UNLV head coach Marvin Menzies said UNR simply overwhelmed his team from the opening tip.

"I thought [UNR] came out angry and played like they lost the first time," Menzies said. "They were very aggressive offensively, shot the you-know-what out of the ball … They were just a buzz saw."

Though the game was decided in the first half (with time to spare), UNR didn't stop kicking UNLV's prone body. The Wolf Pack shot 53.3 percent in the second half (16-of-30), and Cody Martin took the reins from his twin brother by scoring 15 points after the break to help push UNR's lead as high as 33 points.

UNR junior forward Jordan Caroline also proved impossible to stop, as he repeatedly barreled his way into the lane (with little to no resistance from the UNLV defense) to score 22 points on 7-of-8 shooting.

The shooting disparity between the two teams was impossible for UNLV to overcome. While the Martin twins combined to make 6-of-9 from 3-point range, UNLV senior guard Jovan Mooring struggled with his shot and finished 0-of-7 from beyond the arc. UNR connected on 13-of-24 triples for the game, while UNLV limped to a 4-of-23 showing.

UNLV junior forward Shakur Juiston (14 points, 14 rebounds) said UNR's Curry-esque shooting performance crippled the Rebels' spirit.

"They shot the ball outstanding," Juiston said. "It felt like they just couldn't miss. Some of them were heavily contested, some of them were wide open, but they just made all the shots. Some people have their nights, and tonight was their night."

Freshman center Brandon McCoy (19 points, 17 rebounds) couldn't understand his team's lack of fight.

"No excuse for how we played," McCoy said. "I feel like coming into the game we were really ready, but like Shakur said, some people have their nights and Reno was just clicking today. We should have done better though."

It was a disappointing affair for all involved on the UNLV side, including the 13,997 fans who showed up to give the Rebels one of their biggest, loudest crowds of the season. After a pregame Senior Day ceremony for Mooring and Jordan Johnson, there was nothing else to cheer for as UNR ran its record to 26-5 on the season and 15-2 in Mountain West play.

So while the Rebels' hated rivals are heading into the postseason on a high note, UNLV is scrambling to turn its season around.
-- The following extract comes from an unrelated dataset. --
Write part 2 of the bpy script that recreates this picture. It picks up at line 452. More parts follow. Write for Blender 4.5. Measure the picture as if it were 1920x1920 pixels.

Menzies will spend the next week reminding his players that things can change quickly in March, and that losses like this — and the three that preceded it — are rendered meaningless once tournament play begins.

"How long can you keep playing? That's our goal," Menzies said. "Keep playing. I don't care what the records are going into the Mountain West Conference Tournament. There will be a few conferences across the country that the No. 1 or the No. 2 seed — or the 3 or 4 seed — is not going to win the conference tournament. And then there's going to be teams that get into the NCAA — they call them 'Cinderellas' — and they're going to shock the world. So I guess we need to see if we can fit that slipper and be positive and get ready to be that guy. We want to be that guy."